ABC 26.03.13
Ya sabemos que el desvarío de acuerdo del Eurogrupo de hace
diez días, de aquel malhadado fin de semana, no tiene padre
FUE ver ayer al holandés Jeroen Dijsselbloem -sólo Dios sabe
por qué nada menos que presidente del Eurogrupo- y acordarme del entrañable
Mijail Voslensky. Este fue un brillante disidente ruso exiliado en Múnich,
autor del libro Nomenklatura. No lo evoqué porque se le pareciera en nada
al ilustre ruso este joven holandés, que ayer la montó parda en las bolsas con
sus comentarios faldicortos sobre la aplicación general del modelo chipriota de
la quita a los ahorradores. El venerable Voslensky, miembro de la Academia
soviética de Ciencias, era un hombre sabio. Dijsselbloem parece un perfecto
frívolo. Voslenski escribió con Nomenklatura uno de los libros
capitales para entender la Unión Soviética por dentro. Era una descripción de
los personajes y las conductas de los privilegiados del poder soviético. Estaba
inspirado en el legendario libro La Nueva Clase del disidente Milovan
Djilas. Éste le escribió un prólogo para la primera edición occidental en 1984.

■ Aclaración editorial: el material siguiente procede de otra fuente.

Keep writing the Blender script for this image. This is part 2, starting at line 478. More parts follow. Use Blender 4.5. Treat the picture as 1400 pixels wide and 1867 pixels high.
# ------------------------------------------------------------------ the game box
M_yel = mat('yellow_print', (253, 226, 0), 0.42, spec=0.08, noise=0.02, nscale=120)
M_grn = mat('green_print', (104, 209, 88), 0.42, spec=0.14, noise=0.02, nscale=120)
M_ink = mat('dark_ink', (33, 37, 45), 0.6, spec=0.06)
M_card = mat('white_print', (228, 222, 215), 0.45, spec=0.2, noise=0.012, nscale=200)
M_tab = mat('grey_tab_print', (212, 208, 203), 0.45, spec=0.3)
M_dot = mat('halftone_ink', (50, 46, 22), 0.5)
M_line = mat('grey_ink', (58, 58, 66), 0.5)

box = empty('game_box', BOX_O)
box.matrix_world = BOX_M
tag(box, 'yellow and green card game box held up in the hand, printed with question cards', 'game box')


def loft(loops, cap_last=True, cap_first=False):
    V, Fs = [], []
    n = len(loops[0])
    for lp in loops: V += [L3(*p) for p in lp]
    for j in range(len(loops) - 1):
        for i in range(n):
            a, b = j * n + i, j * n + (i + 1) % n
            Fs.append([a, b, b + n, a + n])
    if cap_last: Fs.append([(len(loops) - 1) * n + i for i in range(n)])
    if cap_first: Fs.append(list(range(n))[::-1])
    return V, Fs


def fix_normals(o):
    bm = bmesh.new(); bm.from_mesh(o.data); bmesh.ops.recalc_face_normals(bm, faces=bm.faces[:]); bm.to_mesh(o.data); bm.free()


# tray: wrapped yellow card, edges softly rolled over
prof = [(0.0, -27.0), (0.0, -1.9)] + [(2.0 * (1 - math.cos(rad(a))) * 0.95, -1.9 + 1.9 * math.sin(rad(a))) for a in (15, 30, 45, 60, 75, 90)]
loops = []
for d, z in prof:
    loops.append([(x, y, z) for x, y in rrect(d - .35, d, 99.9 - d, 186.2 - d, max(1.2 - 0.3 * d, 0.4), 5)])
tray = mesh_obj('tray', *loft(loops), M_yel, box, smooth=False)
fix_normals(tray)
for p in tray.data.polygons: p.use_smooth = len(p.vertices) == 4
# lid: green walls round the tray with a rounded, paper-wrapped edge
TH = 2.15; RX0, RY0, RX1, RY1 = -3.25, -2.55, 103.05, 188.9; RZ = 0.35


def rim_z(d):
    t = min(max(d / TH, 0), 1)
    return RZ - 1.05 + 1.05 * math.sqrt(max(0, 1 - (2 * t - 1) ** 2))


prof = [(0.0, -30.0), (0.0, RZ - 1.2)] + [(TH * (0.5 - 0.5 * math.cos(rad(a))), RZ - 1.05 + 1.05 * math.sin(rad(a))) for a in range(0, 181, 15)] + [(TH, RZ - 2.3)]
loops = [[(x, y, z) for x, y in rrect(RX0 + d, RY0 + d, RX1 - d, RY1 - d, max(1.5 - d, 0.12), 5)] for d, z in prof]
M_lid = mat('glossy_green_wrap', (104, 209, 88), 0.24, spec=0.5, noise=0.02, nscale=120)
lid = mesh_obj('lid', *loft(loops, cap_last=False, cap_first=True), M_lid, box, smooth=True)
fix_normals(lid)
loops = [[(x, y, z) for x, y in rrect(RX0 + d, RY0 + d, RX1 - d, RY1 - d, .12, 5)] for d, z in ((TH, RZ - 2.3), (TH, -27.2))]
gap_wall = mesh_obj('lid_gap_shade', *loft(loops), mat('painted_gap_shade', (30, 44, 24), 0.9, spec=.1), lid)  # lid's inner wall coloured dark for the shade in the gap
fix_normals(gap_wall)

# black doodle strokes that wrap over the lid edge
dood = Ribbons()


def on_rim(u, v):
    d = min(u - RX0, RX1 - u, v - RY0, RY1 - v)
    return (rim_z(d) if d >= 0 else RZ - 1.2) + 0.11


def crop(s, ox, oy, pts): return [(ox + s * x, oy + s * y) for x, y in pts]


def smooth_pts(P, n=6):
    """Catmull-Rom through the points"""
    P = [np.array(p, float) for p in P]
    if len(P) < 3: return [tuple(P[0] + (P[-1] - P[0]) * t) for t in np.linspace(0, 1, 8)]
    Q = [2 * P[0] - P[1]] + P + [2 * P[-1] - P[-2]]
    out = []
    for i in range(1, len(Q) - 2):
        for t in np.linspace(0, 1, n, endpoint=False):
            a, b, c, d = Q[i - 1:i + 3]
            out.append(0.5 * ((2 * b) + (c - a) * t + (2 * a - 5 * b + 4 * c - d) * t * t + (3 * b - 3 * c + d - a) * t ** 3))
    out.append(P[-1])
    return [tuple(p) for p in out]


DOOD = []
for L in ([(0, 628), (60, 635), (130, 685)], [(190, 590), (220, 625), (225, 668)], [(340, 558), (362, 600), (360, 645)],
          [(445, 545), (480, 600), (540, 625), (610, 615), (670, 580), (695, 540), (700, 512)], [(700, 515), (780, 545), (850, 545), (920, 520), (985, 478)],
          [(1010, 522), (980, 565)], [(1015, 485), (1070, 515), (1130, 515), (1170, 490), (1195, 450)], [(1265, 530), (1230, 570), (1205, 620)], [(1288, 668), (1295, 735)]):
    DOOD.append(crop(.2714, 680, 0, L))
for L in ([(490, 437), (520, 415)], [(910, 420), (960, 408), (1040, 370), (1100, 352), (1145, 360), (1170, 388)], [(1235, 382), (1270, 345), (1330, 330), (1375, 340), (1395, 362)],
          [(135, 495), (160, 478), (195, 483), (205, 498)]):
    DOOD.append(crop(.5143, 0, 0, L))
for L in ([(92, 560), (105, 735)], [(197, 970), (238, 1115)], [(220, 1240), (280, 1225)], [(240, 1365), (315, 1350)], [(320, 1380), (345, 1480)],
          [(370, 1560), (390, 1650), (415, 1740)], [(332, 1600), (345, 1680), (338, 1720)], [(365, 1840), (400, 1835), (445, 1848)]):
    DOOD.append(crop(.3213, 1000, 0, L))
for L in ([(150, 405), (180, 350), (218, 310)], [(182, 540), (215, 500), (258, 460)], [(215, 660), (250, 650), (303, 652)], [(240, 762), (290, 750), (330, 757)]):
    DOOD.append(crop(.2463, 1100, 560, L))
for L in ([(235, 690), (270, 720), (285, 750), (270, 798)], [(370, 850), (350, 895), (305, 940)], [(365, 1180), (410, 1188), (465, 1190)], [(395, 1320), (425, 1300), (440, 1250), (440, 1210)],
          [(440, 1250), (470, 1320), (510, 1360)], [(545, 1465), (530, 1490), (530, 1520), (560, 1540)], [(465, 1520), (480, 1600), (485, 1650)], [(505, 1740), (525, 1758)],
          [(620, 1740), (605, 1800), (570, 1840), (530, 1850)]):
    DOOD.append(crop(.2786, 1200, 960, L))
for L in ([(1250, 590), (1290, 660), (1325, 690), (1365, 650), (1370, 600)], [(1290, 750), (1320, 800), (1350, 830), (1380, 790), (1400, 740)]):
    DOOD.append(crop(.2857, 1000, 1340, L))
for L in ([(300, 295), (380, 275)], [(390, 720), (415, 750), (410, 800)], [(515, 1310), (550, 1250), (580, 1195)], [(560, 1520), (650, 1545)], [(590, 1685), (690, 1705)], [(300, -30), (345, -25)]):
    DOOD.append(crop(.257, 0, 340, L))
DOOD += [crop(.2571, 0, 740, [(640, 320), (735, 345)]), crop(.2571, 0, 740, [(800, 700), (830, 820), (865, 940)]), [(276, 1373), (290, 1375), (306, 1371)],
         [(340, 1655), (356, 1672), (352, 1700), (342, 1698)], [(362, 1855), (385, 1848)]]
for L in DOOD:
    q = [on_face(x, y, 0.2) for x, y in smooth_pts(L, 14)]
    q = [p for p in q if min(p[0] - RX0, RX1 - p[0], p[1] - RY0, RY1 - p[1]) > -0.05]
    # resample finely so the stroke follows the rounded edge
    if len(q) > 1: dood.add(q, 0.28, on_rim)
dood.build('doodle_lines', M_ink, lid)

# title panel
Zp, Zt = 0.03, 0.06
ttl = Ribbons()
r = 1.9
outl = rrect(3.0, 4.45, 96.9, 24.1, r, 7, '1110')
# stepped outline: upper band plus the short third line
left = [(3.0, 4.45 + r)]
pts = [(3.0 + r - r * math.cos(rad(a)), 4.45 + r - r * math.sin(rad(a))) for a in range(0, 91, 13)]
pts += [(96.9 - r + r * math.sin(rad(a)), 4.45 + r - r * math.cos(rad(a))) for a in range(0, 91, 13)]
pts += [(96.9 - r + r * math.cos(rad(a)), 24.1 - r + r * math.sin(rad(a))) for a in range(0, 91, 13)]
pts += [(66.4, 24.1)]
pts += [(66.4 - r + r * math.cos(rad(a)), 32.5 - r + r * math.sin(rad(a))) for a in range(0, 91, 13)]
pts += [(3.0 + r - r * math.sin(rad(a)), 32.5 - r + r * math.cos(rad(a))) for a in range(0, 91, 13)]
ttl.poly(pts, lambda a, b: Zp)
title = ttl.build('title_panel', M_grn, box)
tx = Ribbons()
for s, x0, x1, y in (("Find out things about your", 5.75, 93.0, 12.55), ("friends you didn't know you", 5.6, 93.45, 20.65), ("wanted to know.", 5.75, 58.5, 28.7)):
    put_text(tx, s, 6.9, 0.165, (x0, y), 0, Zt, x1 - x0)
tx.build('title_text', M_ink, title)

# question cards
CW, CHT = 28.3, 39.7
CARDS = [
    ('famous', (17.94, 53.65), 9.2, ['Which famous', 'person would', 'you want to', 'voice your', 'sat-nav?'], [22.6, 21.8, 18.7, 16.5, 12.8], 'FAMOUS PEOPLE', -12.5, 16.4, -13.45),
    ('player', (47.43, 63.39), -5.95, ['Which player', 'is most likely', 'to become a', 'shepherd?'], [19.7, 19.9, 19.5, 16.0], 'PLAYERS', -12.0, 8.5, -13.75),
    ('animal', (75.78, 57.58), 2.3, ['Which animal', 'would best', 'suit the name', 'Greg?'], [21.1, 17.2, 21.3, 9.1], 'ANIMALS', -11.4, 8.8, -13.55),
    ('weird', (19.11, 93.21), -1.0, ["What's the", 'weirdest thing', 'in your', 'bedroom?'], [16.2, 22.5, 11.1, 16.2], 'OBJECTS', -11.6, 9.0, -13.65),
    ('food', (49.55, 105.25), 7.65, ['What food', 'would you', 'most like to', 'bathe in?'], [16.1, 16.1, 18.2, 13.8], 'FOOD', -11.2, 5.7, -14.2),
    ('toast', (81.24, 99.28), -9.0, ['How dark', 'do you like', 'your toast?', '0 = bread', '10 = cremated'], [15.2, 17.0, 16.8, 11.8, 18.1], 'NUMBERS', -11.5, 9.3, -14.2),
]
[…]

Una de las realidades que más impresionaron de aquel libro, como había sucedido
con La Nueva Clase, publicado por Djilas en 1957, era el absoluto desapego
de la clase dirigente del socialismo real, en este caso el soviético, de las
realidades de sus respectivas sociedades. Los burócratas y aparatchiks de
esa nueva clase llamada Nomenklatura por Voslenski vivían en
realidades paralelas que jamás se encontraban con las del súbdito soviético.
No voy a unirme yo al coro de los eurófobos -no sólo
británicos- que nos quiere hacer creer que Bruselas es ya la capital de una
implacable dictadura que aplasta los derechos de todos los europeos como en su
día el Kremlin los de los pueblos soviéticos. Pero sí hay que preguntarse en
qué realidad vive gran parte de esa clase política, esa nomenklatura, que
por ingresos, privilegios, ubicación o desubicación e intereses, tan poquísimo
tiene que ver con la vida de las sociedades que supuestamente dirigen y en todo
caso condicionan con sus obsesiones regulatorias, decretos, acuerdos y -vive
Dios que hoy lo estamos viendo-, innumerables chapuzas. Hablamos del ejército
de burócratas y hablamos de sus jefes, esa mezcla de políticos nacionales
alienados y funcionarios con vocación de satrapía. Las chapuzas no se ven sólo
en las políticas regulatorias que demuestran tan profundo desconocimiento de
los intereses de los afectados como podrían tener los comisarios soviéticos del
XI Plan Quinquenal en Moscú sobre los remotos pueblos transcaucásicos. También
se percibe, sangrantemente, en la gestión de las diversas crisis que estallan
en serie en los últimos años. Porque nadie sabe ya quién dice nada en calidad
de qué. Ni quién manda. Pero la alegría con la que funcionarios no electos por
nadie, véase el ínclito Jeroen Dijjsenbloem, se dedican a sentenciar sobre vida
y hacienda de ciudadanos de la Unión, sean chipriotas o no, es un perfecto
insulto. Y sí se parece a la soberbia con que los comisarios soviéticos
decidían qué pueblo debía pasar más hambre, producir las acero, entregar más
cerdos o tener más cortes de luz. Ya sabemos que el desvarío de acuerdo del
Eurogrupo de hace diez días, de aquel malhadado fin de semanas, no tiene padre.
Que aquello no lo propuso nadie ni lo aprobó nadie. Pese a haber sido acuerdo
unánime. La regla común es que si no hay padre, hay madre y todos miran a
Merkel. ¿Oigan, y los demás? Habrán oído hablar de un tal Hollande u otros
líderes europeos. Nada por aquí, nada por allá. Nadie manda. Sólo está Merkel
para insultarla. Y cuando hay que explicar algo nos sale un fantasma de la nomenklatura,
un tal Dijsselbloem, del que nadie sabe nada. Y nos monta un quilombo.